La oración abre a la eternidad
Jesús decía a sus discípulos una parábola para enseñarles que es necesario orar siempre (Lc 18,1)
En aquel tiempo, Jesús decía a sus discípulos una parábola para enseñarles que es necesario orar siempre, sin desfallecer.
«Había un juez en una ciudad que ni temía a Dios ni le importaban los hombres.

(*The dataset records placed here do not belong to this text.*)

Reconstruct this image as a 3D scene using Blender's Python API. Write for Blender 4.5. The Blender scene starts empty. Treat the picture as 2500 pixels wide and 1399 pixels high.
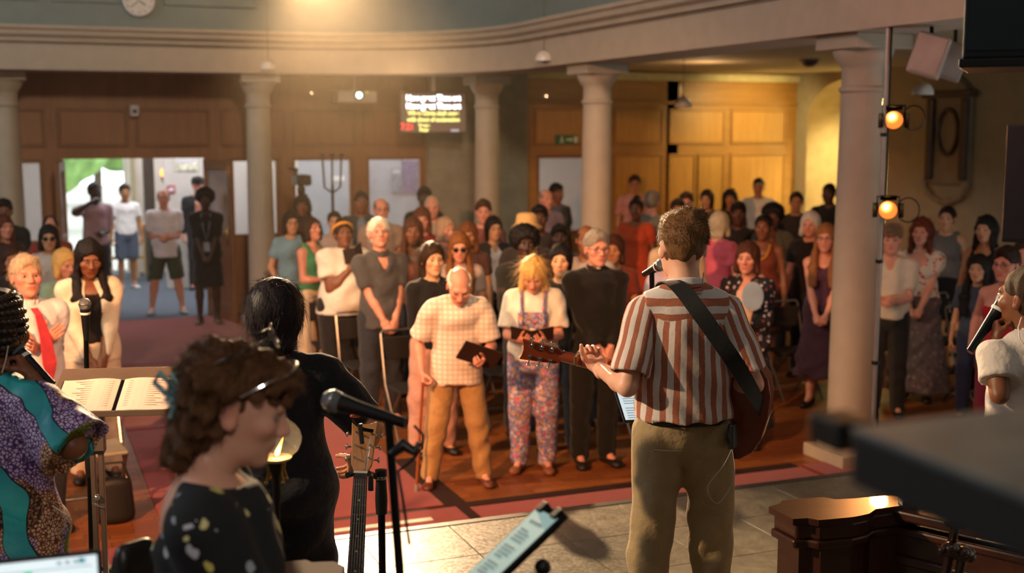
import bpy, bmesh, math, random
import numpy as np
from mathutils import Vector, Matrix

# ------------------------------------------------------------------ camera
YAW = math.radians(22.0)
PITCH = math.atan(385 / 3000)
CAM = np.array([0.0, 0.0, 2.54])
FPX = 3000.0
_R = np.array([math.cos(YAW), -math.sin(YAW), 0.0])
_F = np.array([math.sin(YAW) * math.cos(PITCH), math.cos(YAW) * math.cos(PITCH), -math.sin(PITCH)])
_U = np.cross(_R, _F)

scene = bpy.context.scene
COL = scene.collection
cam_d = bpy.data.cameras.new('camera')
cam_d.sensor_width = 36.0
cam_d.lens = 36.0 * FPX / 2500
cam_d.clip_start = 0.05
cam_d.clip_end = 200
cam_d.dof.use_dof = True
cam_d.dof.focus_distance = 4.55
cam_d.dof.aperture_fstop = 2.2
cam = bpy.data.objects.new('camera', cam_d)
COL.objects.link(cam)
cam.location = CAM
cam.rotation_euler = (math.pi / 2 - PITCH, 0, -YAW)
scene.camera = cam

# ------------------------------------------------------------------ world (daylight outside the church) and colour management
world = bpy.data.worlds.new('daylight')
scene.world = world
world.use_nodes = True
_bg = world.node_tree.nodes['Background']
_bg.inputs[0].default_value = (0.86, 0.95, 1.0, 1)
_bg.inputs[1].default_value = 3.2
scene.view_settings.view_transform = 'Standard'
scene.view_settings.look = 'None'
scene.view_settings.exposure = 0.0
scene.view_settings.gamma = 1.0
scene.view_settings.use_curve_mapping = False
scene.cycles.use_denoising = True
scene.cycles.use_adaptive_sampling = True
scene.cycles.adaptive_threshold = 0.15
scene.cycles.max_bounces = 5
scene.cycles.diffuse_bounces = 2
scene.cycles.glossy_bounces = 2
scene.cycles.volume_bounces = 0
scene.cycles.transmission_bounces = 6
scene.cycles.sample_clamp_indirect = 4.0


def look(o, p, q):
    o.location = p
    d = Vector(q) - Vector(p)
    o.rotation_euler = d.to_track_quat('-Z', 'Y').to_euler()


def spot(name, p, q, watt, col, angle, blend=0.5, size=0.08):
    l = bpy.data.lights.new(name, 'SPOT')
    l.energy = watt
    l.color = col
    l.spot_size = math.radians(angle)
    l.spot_blend = blend
    l.shadow_soft_size = size
    o = bpy.data.objects.new(name, l)
    COL.objects.link(o)
    look(o, p, q)
    return o


def area(name, p, q, watt, col, sx, sy):
    l = bpy.data.lights.new(name, 'AREA')
    l.energy = watt
    l.color = col
    l.shape = 'RECTANGLE'
    l.size = sx
    l.size_y = sy
    o = bpy.data.objects.new(name, l)
    COL.objects.link(o)
    look(o, p, q)
    return o


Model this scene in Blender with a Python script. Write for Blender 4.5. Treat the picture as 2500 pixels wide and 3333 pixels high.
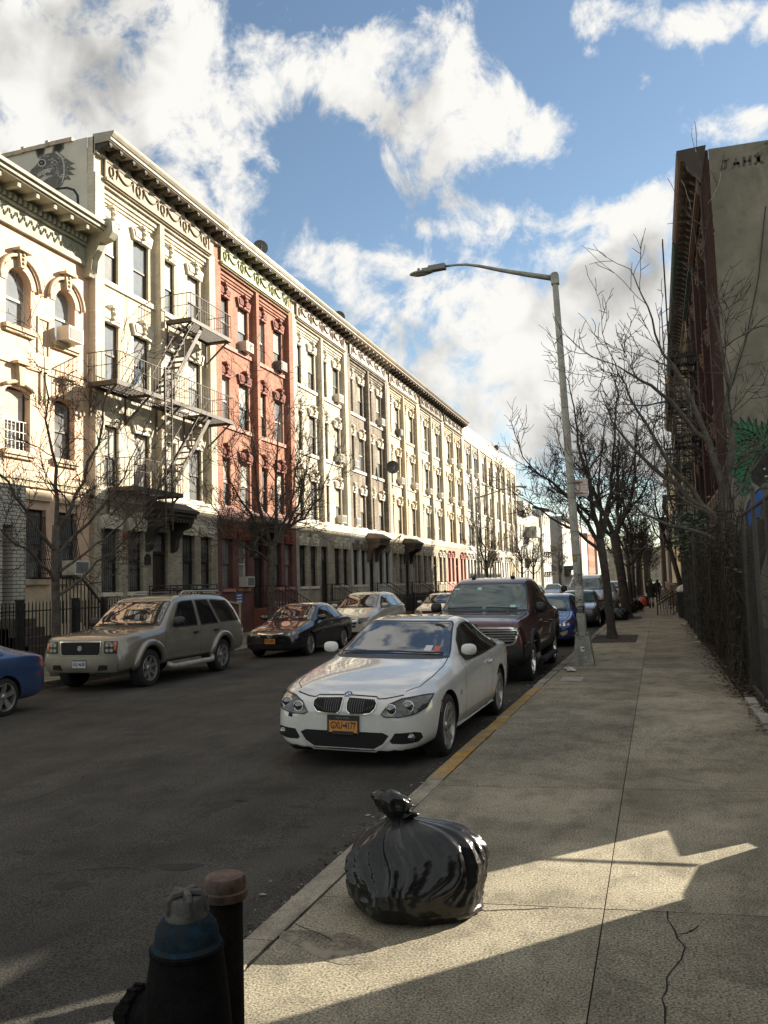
import bpy, bmesh, math, random
from mathutils import Vector, Matrix, noise as mnoise
from mathutils.bvhtree import BVHTree
from mathutils.geometry import delaunay_2d_cdt
for o in list(bpy.data.objects):
    bpy.data.objects.remove(o)
SC = bpy.context.scene
COL = SC.collection
R = math.radians
PI = math.pi
# ------------------------------------------------------------------ camera
cd = bpy.data.cameras.new('camera')
cam = bpy.data.objects.new('camera', cd)
COL.objects.link(cam)
cd.sensor_fit = 'VERTICAL'
cd.sensor_height = 36.0
cd.lens = 29.70
cd.clip_start = 0.05
cd.clip_end = 6000
cam.matrix_world = Matrix([[0.951403, 0.05435, 0.303116, 0.0], [0.306497, -0.071619, -0.949174, 0.0], [-0.029879, 0.99595, -0.084797, 1.63], [0, 0, 0, 1]])
SC.camera = cam
# ------------------------------------------------------------------ light
SUN_AZ, SUN_EL = R(43), R(23)
w = bpy.data.worlds.new('World')
SC.world = w
w.use_nodes = True
nt = w.node_tree
N = nt.nodes
L = nt.links
for n in list(N):
    N.remove(n)

def nmath(t, op, a, b=None, c=None, clamp=False):
    n = t.nodes.new('ShaderNodeMath')
    n.operation = op
    n.use_clamp = clamp
    for i, v in enumerate((a, b, c)):
        if v is None:
            continue
        if isinstance(v, (int, float)):
            n.inputs[i].default_value = v
        else:
            t.links.new(v, n.inputs[i])
    return n.outputs[0]

# a node group: cloud cover in the direction given by azimuth and elevation
g = bpy.data.node_groups.new('cloud_cover', 'ShaderNodeTree')
g.interface.new_socket('azimuth', in_out='INPUT', socket_type='NodeSocketFloat')
g.interface.new_socket('elevation', in_out='INPUT', socket_type='NodeSocketFloat')
g.interface.new_socket('cover', in_out='OUTPUT', socket_type='NodeSocketFloat')
g.interface.new_socket('bulk', in_out='OUTPUT', socket_type='NodeSocketFloat')
gi = g.nodes.new('NodeGroupInput')
go = g.nodes.new('NodeGroupOutput')
A_, E_ = gi.outputs[0], gi.outputs[1]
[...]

En aquella ciudad había una viuda que solía ir a decirle:
“Hazme justicia frente a mi adversario”.
Por algún tiempo se estuvo negando, pero después se dijo a sí mismo:
“Aunque ni temo a Dios ni me importan los hombres, como esta viuda me está molestando, le voy a hacer justicia, no sea que siga viniendo a cada momento a importunarme”».
Y el Señor añadió:
«Fijaos en lo que dice el juez injusto; pues Dios, ¿no hará justicia a sus elegidos que claman ante él día y noche?; ¿o les dará largas? Os digo que les hará justicia sin tardar. Pero, cuando venga el Hijo del hombre, ¿encontrará esta fe en la tierra?».
(San Lucas 18,1-8)
Toda forma de oración tiene un rasgo común: el reconocimiento de nuestra total dependencia de Dios. Con esta conciencia, y sostenidos por la Gracia, ponemos al Creador en el centro de nuestra vida. El aparente contraste entre nuestros deseos y lo que Dios quiere para nosotros surge únicamente de nuestra visión limitada a la vida terrenal, mientras que la mirada divina abarca la eternidad. Por eso, a veces parece que Dios no responde a nuestras peticiones: lo que pedimos podría, de hecho, ser perjudicial para la salvación eterna de nuestra alma. Y tú, cuando rezas, ¿reconoces realmente tu dependencia de Dios? ¿Estás dispuesto a confiar en la voluntad de Dios incluso cuando no coincide con tus deseos? ¿Perseveras en la oración incluso cuando parece que Dios no te responde?